Artificial intelligence (AI) utilization in enterprises is rapidly expanding, and organizations have to keep up with AI’s pace of growth. Once customers start to benefit from smart solutions such as predictive schemes or recommendation systems, there is no return. But even the latest models face inherent decay over time due to the dynamic character of data with effects such as the degradation in prediction performance and poor customer experience. In this context, a new field has emerged: AI-as-a-service (AIaaS). AIaaS is a cloud-based resource, integrating AI components (huge amounts of data, learning algorithms, corresponding computing hardware) and services, and enabling enterprises to utilize AI for large-scale use cases.
Major cloud service providers (Amazon, Google, Microsoft, IBM) are also major AIaaS providers. However, there are some issues that hamper the development of desired AI systems. One issue is that AI products are usually fully bundled packages, implying less interoperability between different vendors and limiting the flexibility or extension of functionalities in practical implementations. Moreover, different AI products focus on specific aspects.
The article addresses these AIaaS issues by proposing a layered modularized architecture so that customers can better understand each vendor’s offer, differentiate between several vendors, and make the best decision when acquiring certain products. The AI tech-stack model consists of seven levels, from bottom to top: AI infrastructure, AI platform, AI framework, AI algorithm, AI data pipeline, AI service, and AI solution. The model is meant to help organizations solve management and technology challenges, understand which level best matches a vendor offer, and promote interoperability between components.

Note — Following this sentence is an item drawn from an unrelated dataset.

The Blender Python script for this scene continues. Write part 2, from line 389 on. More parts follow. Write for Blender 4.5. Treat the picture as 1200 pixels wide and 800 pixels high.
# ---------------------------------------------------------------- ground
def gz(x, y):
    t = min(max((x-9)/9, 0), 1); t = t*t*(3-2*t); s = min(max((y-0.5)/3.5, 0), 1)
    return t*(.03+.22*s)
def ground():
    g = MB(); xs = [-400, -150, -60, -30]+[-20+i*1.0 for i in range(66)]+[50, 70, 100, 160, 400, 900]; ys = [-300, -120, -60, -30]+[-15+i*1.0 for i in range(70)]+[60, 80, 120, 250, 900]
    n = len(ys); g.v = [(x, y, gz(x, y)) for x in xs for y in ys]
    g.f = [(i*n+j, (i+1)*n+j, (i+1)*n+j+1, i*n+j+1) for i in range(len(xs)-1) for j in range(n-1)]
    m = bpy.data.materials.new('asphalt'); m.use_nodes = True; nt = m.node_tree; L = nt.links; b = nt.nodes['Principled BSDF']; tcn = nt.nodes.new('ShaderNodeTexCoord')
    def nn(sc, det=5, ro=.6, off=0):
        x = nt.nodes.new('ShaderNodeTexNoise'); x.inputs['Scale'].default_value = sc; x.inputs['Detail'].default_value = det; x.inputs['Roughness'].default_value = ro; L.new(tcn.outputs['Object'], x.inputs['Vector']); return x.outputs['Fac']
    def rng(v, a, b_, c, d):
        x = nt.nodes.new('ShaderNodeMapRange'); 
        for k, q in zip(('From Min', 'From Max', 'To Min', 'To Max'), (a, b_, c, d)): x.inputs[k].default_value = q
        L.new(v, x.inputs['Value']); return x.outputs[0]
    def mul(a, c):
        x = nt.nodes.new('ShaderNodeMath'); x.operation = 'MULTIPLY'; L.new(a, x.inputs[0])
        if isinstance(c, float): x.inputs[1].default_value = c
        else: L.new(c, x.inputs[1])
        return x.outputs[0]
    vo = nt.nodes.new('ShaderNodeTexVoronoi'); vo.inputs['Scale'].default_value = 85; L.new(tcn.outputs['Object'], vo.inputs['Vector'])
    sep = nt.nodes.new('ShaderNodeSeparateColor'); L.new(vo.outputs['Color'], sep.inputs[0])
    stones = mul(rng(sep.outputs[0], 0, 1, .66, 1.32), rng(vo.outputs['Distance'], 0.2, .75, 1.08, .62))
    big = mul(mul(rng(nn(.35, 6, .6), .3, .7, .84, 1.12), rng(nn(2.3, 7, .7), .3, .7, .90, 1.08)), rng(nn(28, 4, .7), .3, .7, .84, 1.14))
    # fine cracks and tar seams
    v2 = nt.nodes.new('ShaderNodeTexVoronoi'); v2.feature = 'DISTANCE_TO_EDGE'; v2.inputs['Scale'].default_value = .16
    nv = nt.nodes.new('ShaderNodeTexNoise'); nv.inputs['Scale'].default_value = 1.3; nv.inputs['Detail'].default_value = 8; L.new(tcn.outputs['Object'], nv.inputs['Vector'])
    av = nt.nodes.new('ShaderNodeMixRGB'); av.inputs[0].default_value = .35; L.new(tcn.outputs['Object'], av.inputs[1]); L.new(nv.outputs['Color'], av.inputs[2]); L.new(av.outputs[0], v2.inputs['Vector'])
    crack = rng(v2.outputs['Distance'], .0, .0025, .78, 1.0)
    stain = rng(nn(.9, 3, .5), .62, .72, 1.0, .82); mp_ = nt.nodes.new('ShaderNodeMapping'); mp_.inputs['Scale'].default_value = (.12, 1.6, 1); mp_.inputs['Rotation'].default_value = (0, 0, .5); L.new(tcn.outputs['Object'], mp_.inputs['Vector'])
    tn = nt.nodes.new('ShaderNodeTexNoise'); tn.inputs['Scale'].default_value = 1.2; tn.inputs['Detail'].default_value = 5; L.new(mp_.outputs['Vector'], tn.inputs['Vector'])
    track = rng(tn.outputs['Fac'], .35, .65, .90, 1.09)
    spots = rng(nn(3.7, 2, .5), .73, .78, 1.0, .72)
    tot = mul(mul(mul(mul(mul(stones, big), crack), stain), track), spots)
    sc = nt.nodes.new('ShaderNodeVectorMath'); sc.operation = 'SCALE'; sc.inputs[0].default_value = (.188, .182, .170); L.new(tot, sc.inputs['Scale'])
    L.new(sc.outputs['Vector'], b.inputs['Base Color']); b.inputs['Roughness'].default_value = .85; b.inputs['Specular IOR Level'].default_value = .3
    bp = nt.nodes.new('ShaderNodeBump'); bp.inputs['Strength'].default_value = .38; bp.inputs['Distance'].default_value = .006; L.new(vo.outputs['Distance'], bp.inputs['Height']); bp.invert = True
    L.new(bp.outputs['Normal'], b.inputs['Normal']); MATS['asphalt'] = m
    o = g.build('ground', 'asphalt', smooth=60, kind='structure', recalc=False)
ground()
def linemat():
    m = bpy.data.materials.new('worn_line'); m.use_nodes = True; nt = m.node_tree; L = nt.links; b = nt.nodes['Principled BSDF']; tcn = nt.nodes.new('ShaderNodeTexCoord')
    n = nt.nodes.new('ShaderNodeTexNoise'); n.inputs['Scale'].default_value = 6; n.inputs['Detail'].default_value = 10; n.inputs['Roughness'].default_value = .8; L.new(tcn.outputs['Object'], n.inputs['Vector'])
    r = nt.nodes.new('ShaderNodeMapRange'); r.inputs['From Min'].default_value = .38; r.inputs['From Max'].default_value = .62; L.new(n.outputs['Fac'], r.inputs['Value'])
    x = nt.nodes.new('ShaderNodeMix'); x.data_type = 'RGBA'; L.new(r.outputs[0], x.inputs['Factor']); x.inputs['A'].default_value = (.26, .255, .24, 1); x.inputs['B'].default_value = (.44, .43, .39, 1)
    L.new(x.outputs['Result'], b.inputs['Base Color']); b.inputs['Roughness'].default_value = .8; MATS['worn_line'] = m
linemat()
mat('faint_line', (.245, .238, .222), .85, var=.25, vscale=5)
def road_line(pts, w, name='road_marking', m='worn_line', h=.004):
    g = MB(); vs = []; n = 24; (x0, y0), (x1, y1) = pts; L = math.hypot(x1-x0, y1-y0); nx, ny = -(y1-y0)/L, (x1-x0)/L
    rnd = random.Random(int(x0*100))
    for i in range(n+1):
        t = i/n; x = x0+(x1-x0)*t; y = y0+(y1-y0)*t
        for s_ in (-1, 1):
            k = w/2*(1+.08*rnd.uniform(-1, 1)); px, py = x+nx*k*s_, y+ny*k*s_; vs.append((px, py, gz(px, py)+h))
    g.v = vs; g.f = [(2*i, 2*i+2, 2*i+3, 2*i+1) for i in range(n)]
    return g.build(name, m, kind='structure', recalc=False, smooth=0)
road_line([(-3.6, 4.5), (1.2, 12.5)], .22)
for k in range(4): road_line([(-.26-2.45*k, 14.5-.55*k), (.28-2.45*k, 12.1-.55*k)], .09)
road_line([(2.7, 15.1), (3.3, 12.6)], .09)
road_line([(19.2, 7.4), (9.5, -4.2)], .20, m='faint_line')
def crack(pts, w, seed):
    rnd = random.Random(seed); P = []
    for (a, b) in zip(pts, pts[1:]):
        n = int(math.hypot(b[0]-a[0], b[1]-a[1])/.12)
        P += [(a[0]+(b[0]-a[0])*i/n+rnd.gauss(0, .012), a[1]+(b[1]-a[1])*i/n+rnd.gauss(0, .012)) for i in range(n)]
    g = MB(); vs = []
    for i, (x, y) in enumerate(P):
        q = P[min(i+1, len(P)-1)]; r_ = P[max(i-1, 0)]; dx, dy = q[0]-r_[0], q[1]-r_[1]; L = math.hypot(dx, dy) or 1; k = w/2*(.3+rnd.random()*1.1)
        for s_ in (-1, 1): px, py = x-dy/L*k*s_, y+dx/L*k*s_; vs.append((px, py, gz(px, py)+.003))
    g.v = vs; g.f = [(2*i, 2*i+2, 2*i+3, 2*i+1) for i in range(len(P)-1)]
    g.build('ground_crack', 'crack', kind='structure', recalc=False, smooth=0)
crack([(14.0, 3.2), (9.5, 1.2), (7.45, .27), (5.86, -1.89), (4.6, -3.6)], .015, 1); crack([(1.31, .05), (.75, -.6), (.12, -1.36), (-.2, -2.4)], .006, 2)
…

The first part identifies the features of the main AIaaS products, including their weaknesses, strengths, and possible benefits. The next section details the logic behind the AI tech-stack architecture, the role of each layer in the hierarchy, and the principles on which it is based. For instance, the infrastructure layer concerns the hardware infrastructure needed to accomplish computing, storage, and network communication. The platform layer incorporates operation systems and programming environments; the AI framework layer contains AI-specific libraries; and the algorithm layer should hold open-source and self-developed algorithms. The data pipeline integrates various data architectures, and the AI service layer contains general-purpose application programming interfaces (APIs) such as image processing and natural language processing (NLP). The uppermost layer, the AI solution layer, provides AI-enabled solutions for different business domains.
The last part of the article presents a use case where the model is applied to generate AI-enabled applications, namely smart tourism recommendation systems (STRS) for four tourism companies in Taiwan. The four solutions are tailored according to existing internal data resources, specific tourism activities, and types of customers.
The article’s value can be found in how it addresses this practical perspective of customers wishing to implement an AI-enabled solution. Another merit is its concise and clear overview, often accompanied by synthesizing tables. It is an interesting framework that can also be applied and validated in other business areas.